ROSWELL, Ga. The Greater North Fulton Chamber of Commerce was packed at the Jan. 29 Eggs and Enterprise breakfast to hear U.S. Rep Tom Price, R-Roswell. But the congressman declined to talk about what folks wanted to hear most.

Of course, the question on everyone's lips that morning was if he planned to get into the U.S. Senate race. Now that incumbent Sen. Saxby Chambliss has announced he will not seek a third term, he has given every Georgia politician with a pulse at least a thought of running for Chambliss' seat.

There are only two Senate seats and incumbents in the upper house of Congress. Certainly there are feelers out among many of the House members of Congress.

Some say Price would be a frontrunner among Georgia congressmen looking to step. He has a $2 million campaign chest, and that is good head start.

But other statewide names are being bandied about. Former Gov. Sonny Perdue, state Attorney General and former Cobb County Chairman Sam Olens and Lt. Gov. Casey Cagle are three with statewide name recognition. Some say Secretary of State Brian Kemp is testing the waters, but many say he lacks name recognition to make a run.

U.S. Reps. Phil Gingrey and Lynn Westmoreland are the likeliest candidates to join Price from Congress. Both have strong local bases, but Price has more statewide name recognition.

Price made it clear he had nothing to say about leaving a secure seat in the 6th District to run statewide for the Senate. Instead, he gave a talk on the post-election Congress.

"The people said we want a divided government everybody got re-elected," Price said.

He noted the GOP lost a few seats in the House but still maintained the largest majority since World War II.

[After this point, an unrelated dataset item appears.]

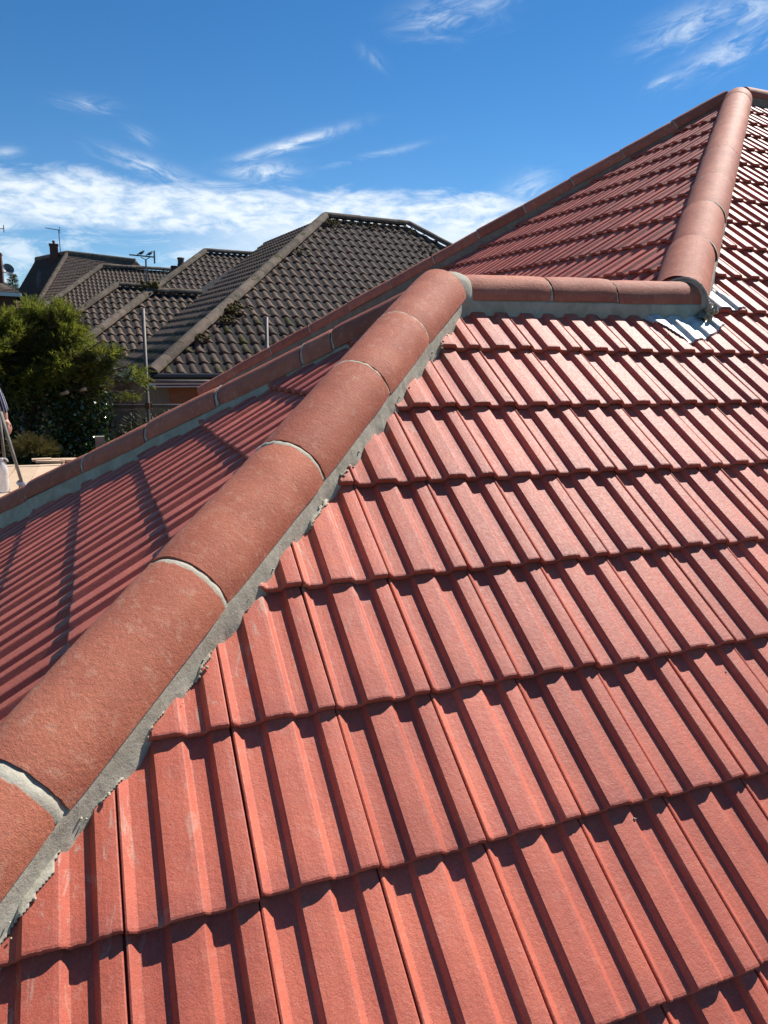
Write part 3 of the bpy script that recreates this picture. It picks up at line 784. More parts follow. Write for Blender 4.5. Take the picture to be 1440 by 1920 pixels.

Now the focus of Congress is on the economy and jobs.

"Former Chairman of the Joint Chiefs of Staff Admiral Michael Mullen said the greatest threat to our national security is the national debt," Price said.

That is now the equal of the country's gross domestic product.

"That is at the Greece and Spain level. And at that level, the debt changes people's behavior. Debt at a significant level as this makes us less free," Price said.